Beth Krensky is an artist, activist and educator.  She is a professor of art education and the Area Head of Art Teaching at the University of Utah. She received her B.F.A. from Tufts University/School of the Museum of Fine Arts. She has exhibited widely throughout the United States and internationally. Her work is intended to provoke reflection about what is happening in our world as well as to create a vision of what is possible.

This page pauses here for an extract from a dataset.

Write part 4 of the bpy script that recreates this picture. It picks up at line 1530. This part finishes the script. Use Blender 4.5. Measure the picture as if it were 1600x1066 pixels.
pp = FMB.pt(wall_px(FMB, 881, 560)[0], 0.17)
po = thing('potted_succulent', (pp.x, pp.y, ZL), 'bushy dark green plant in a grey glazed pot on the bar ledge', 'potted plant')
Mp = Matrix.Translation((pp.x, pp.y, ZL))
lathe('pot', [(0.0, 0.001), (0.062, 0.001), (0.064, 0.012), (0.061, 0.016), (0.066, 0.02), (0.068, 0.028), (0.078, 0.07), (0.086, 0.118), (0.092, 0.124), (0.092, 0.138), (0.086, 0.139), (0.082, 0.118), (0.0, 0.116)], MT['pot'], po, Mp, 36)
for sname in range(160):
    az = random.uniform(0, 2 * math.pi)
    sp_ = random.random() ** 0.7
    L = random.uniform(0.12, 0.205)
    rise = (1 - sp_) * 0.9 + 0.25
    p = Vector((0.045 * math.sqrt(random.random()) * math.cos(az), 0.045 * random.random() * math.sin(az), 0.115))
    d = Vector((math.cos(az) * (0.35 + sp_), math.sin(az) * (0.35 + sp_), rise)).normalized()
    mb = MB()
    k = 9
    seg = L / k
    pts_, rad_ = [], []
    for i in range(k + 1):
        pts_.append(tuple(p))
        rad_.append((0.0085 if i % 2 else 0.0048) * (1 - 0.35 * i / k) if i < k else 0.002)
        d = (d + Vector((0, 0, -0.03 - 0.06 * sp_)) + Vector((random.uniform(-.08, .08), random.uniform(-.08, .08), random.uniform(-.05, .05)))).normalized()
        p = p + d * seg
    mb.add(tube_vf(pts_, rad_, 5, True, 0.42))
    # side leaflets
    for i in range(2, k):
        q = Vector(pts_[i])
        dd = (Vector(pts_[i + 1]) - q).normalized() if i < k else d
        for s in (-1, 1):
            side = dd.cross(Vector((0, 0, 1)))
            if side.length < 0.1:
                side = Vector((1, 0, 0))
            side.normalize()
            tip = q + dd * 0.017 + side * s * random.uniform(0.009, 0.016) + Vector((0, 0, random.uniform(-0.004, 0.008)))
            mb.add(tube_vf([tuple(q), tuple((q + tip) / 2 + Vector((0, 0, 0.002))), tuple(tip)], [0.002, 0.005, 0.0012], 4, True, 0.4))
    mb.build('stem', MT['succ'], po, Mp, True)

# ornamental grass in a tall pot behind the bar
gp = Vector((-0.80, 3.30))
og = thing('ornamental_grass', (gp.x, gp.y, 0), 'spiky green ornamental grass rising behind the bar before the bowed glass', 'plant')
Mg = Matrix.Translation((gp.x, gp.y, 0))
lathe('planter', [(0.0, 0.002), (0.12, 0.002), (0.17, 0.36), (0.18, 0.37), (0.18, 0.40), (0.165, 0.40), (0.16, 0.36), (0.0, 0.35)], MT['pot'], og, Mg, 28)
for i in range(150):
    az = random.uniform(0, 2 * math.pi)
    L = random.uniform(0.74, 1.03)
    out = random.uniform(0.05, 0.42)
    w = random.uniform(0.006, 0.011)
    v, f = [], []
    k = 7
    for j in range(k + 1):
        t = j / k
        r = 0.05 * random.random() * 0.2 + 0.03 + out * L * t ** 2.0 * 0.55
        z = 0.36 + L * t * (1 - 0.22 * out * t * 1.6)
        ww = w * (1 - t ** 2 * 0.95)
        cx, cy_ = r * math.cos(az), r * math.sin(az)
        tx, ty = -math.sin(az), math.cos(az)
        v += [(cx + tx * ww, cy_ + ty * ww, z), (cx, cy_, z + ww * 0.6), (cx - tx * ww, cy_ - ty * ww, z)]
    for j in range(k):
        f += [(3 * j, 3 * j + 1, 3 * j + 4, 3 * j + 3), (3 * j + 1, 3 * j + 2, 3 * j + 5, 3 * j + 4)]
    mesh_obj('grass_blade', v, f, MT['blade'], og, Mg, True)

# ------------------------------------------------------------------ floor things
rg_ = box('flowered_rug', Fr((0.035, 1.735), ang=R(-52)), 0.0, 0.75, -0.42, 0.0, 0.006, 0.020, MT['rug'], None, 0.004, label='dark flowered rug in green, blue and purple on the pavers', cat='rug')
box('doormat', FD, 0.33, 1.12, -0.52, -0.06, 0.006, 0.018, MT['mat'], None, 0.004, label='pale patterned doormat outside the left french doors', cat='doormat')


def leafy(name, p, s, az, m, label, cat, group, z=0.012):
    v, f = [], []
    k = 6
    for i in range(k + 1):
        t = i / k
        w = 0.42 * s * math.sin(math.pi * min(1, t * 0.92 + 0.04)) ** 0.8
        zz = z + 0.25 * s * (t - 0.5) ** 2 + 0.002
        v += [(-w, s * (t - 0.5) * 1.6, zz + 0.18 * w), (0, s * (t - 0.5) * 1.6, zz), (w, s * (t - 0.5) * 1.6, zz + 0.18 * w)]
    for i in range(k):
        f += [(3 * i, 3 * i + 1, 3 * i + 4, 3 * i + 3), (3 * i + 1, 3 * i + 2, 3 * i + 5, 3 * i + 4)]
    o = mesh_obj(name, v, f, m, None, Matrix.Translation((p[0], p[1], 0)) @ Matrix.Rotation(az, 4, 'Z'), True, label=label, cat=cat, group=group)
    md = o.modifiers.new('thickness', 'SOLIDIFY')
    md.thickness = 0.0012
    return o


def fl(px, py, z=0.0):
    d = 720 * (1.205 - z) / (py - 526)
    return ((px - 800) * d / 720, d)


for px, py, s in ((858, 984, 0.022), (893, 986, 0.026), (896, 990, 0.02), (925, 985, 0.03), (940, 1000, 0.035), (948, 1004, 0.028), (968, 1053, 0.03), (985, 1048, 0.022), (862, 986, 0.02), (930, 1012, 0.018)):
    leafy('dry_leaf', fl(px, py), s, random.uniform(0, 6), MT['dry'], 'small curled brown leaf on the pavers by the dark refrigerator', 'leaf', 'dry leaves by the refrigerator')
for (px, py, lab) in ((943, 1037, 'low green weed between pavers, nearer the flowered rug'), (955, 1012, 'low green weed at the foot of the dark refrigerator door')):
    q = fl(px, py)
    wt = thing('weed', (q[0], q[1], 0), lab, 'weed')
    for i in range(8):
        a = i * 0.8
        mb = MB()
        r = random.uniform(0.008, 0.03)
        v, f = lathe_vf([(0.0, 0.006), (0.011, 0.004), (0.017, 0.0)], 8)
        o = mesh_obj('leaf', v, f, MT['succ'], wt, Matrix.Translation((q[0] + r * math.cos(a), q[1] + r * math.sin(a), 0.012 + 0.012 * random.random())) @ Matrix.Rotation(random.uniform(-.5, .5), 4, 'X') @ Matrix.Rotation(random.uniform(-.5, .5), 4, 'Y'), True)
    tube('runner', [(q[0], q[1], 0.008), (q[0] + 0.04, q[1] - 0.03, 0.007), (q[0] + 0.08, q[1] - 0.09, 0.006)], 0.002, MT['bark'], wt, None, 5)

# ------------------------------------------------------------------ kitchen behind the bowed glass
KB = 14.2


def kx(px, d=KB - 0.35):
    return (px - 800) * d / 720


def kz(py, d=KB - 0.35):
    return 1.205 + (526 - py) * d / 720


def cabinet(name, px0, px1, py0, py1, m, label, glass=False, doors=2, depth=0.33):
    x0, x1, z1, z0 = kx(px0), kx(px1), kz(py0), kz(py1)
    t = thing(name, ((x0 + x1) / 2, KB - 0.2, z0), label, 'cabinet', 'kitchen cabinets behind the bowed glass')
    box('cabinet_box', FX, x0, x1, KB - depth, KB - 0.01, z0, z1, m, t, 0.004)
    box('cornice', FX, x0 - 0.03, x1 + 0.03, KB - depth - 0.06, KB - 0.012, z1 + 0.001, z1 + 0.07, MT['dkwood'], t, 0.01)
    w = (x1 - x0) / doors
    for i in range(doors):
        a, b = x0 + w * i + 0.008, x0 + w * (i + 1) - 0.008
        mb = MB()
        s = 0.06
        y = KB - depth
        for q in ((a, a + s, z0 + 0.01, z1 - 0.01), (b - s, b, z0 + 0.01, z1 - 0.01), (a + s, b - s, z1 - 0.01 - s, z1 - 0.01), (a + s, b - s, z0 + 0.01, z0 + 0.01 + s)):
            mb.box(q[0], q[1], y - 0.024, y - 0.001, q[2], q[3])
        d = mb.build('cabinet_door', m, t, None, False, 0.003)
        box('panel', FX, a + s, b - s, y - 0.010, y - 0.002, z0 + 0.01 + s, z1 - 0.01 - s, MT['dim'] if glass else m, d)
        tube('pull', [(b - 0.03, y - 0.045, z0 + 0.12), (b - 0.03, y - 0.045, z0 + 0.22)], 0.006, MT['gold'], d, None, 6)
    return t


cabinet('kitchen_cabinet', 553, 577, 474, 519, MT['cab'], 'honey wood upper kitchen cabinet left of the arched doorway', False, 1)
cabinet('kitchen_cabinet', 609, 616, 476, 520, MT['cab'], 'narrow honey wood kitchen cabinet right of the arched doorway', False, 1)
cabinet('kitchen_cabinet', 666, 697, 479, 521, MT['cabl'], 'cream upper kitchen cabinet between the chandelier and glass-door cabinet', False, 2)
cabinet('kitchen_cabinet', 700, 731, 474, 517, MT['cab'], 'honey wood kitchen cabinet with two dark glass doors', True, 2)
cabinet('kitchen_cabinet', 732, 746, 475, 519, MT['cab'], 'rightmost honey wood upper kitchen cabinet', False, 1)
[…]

She is also a scholar of youth-created art and social change. She holds an M.Ed. from Harvard Graduate School of Education and a Ph.D. in Educational Foundations from the University of Colorado at Boulder. Her writing addresses community-based art education, youth activist art, and art for social change.

Danielle Waters

Danielle Waters is an artist, photographer, and teacher in Salt Lake City, Utah. She received a Bachelor of Art in Photography from Brigham Young University, and is currently pursuing a Master of Arts Teaching - Fine Arts degree from the University of Utah. The focus of her graduate studies is teaching photography as a tool for well-being and social change. Danielle is passionate about the connection of mindfulness and creativity, and her artistic work explores the practice of pausing to observe everyday moments.

Nathan Milch

Nathan Milch is an artist and student at the University of Utah.  He is currently working towards his BFA in Art Teaching with an emphasis on drawing and painting.  Once graduated, he plans on creating a classroom environment that combines a love for the arts with a commitment to justice and liberation.  Nathan hopes to open the doors for young artists through deconstructing and decolonizing the ways that the arts have been taught and showing them how creating art can be a radical act in itself.

Sydney Porter Williams

Sydney Porter Williams is a Salt Lake City-based teaching artist. She graduated from the University of Utah with a BFA in Art Teaching and works with various communities creating activist artwork. She also has an art practice of her own where she makes personal activist artwork and exhibits her work in shows in Utah. Her artwork explores themes of feminism, class inequality, racial justice, and animal rights through performances, ceramics, and painting.

Amelia Walchli

Amelia Walchli is the Visual Resource Curator for the Department of Art & Art History at the University of Utah. She earned her BA in Arts & Humanities with a concentration in Photography from the Evergreen State College in Olympia, Washington. Graduate studies at the Salt Institute had her photographing stories on tall boats off the coast of Maine. After a gap year traveling, she was a photographer and tech at the Philadelphia Museum of Art. Since moving to Utah in 2007, she spends much of her time outside of the University chasing her cat in her vegetable garden and exploring the outdoors on foot and kayak.

Lewis J. Crawford

Lewis J. Crawford is a mixed media photographer/artist and an Assistant Professor (Lecturer) for the University of Utah. He considers Salt Lake City, UT, his home but is proud to be a fourth-generation Arizona native and second-generation Arizona artist. In 2009, he earned an MFA in photography from the University of Utah and, in 2005, a BFA in photography from Arizona State University, graduating summa cum laude. He is an award-winning artist who has had several solo exhibitions throughout the West and has been part of numerous juried and group exhibitions nationally and internationally. He defines his research and artwork as Marktitious Imagery—a semiotic examination into the reassignment of marks found in a human-made landscape.